İşte bu noktada, bu grafiği kullanma gerekçemi söyleyebilirim. Shepard Fairey’nin İtaat’i ilk olarak 90’ların başında “Koca Andre’nin bir çetesi var” yazılı bir sticker olarak ortaya çıktı. Fanzinlerin arkasında bu sticker’ın reklamları olurdu, birkaç tane ısmarlayabilirdiniz. Biliyorum çünkü ben de ısmarladım. Bunları her yerde görmek, dağıtmak insana tuhaf bir haz verirdi, tuhaf bir şakanın bir parçası olmuş hissederdiniz kendinizi. Aynı görüntünün, sonra “İtaat” logosuyla markalaşması ve metalaşması o kısmen-DIY arzuların bir sonucuydu sadece. Kendini dayatan yekpare iktidar, onu kuran arzuların ve alışkanlıkların bir sonucudur sadece.
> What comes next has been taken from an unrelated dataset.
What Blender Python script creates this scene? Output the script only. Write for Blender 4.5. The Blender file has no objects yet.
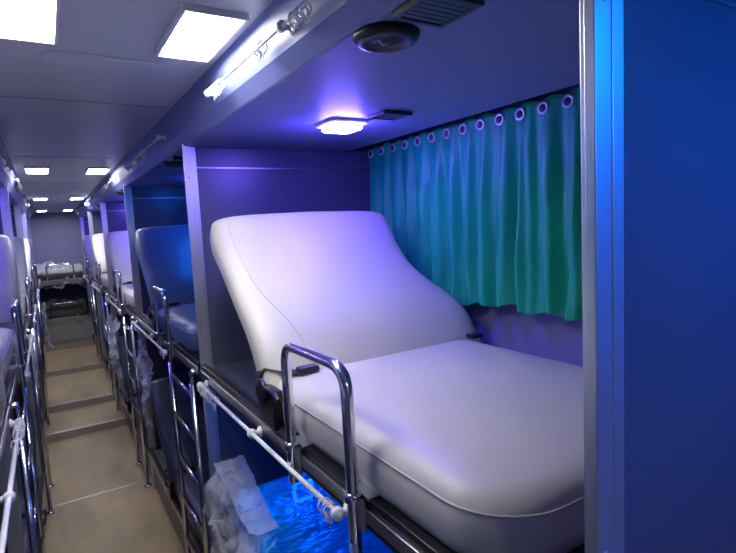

Sonuç olarak, cehalet ve bilgi sorusuna dönecek olursak, bireylerin ve halkın ingenium’u, her daim şekillendiğinden ve şekillendirdiğinden, bütün siyasi konjonktürler cehalet ve bilgi kombinasyonundan ibarettir, otoriteye dayalı iktidarlar cehaleti, özgürleştirenler bilgiyi artırır.


Jason Read’ın bloğunda yayımladığı yazısını Öznur Karakaş Türkçe’ye çevirdi.